Monday, February 16, 2009

Loan Modifications, Foreclosures Affecting Retirement Savings (IRAs and 401k)

house under waterWith foreclosure rates sky rocketing and no end in sight, banks are much more willing to negotiate with homeowners on the specifics of their mortgages. These days, “loan modification” have almost become an industry by itself as banks allocate more and more resources to work on this.

Sparked by all the news surround it, a reader had this question:

What happens to IRAs and other retirement accounts when someone approaches a bank asking for a loan modification? Can the bank take over those retirement savings to satisfy part of the debt (in the case of a short sale for example)?

Loan Modifications

A loan modification is basically a change to the terms of your loan. In theory, it could be lower interest rates, shorter loan terms or even completely writing off the whole mortgage.

From what I’ve read (and heard), lenders will not agree to any loan modification unless you start to show inability to repay the monthly mortgage payments. Once delayed (or missing) payments become frequent though, they might work with you on a loan modification.

The modification process is basically a negotiation where the lender will reduce your monthly payment if it believes it is better off with you paying a reduced mortgage payment.
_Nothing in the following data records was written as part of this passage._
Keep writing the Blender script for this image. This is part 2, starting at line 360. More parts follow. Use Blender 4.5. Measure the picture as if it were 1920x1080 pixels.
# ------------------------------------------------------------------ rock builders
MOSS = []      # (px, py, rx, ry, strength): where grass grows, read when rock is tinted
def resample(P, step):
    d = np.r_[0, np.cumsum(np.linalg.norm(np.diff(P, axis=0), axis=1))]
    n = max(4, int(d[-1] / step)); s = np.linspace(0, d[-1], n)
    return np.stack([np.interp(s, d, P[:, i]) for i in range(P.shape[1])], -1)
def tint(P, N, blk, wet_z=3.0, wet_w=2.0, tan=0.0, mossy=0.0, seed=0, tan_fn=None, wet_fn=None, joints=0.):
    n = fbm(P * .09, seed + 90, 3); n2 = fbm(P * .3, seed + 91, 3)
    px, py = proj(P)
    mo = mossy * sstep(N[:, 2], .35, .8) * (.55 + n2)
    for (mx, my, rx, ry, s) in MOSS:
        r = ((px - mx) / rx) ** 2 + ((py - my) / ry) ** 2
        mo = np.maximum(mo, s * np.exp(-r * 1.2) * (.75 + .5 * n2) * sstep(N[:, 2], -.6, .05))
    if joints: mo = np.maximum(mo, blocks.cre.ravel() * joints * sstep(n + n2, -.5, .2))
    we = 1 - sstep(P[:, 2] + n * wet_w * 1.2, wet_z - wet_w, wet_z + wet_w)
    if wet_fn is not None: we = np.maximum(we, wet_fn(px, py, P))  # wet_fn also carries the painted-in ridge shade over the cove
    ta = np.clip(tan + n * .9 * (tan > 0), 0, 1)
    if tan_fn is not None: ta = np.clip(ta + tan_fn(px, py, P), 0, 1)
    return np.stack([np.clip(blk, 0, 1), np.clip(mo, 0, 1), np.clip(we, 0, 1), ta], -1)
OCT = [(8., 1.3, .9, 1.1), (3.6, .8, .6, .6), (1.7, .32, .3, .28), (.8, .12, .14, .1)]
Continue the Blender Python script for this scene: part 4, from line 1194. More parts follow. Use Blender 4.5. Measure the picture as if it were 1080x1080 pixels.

Therefore, the modification needs to be better than your house being in foreclosure (in the bank’s eyes).  In process, the retirement accounts are safe because they are still working with you to get you current with the mortgage payments.

What About Foreclosures

Think of foreclosure as a few months of non-payment.  If loan modifications weren’t enough to reduce your payment to an affordable level (or if there were no loan mods to begin with), a notice of default may be sent to your house after 90 days of missed mortgage payments.  At this point, the lender will seize your house and put it up on auction in an attempt to recoup the cost of lending you money.

If the proceeds doesn’t cover all the cost  such as mortgage, administration fees, lenders may initiate a deficiency judgment (basically, they are suing you to get their money back).  Most believe that lenders won’t even bother with this because this process is long, complicated and expensive.  The argument is that if a homeowner weren’t able to repay the mortgage in the first place, he/she probably don’t have enough funds for the legal actions to be worthwhile.

If however the lender do decide to sue and win in court, you are obligated to repay any debt that the judge grants to the lender.  At this point, it is like any other time you owe someone else money in which you try to repay it with all means possible (job, 401k withdraws etc).

If you don’t want to take money out your 401k and IRA, you can always file for bankruptcy where those types of accounts are safe from debtors.

The Shorter Answer to the Question

Basically, 401ks and IRAs are safe from all types of debtors even though other types of assets (savings, other investment properties and taxable investing accounts) could be in danger.  However, in the case of fraud (as determined by the court), nothing is safe.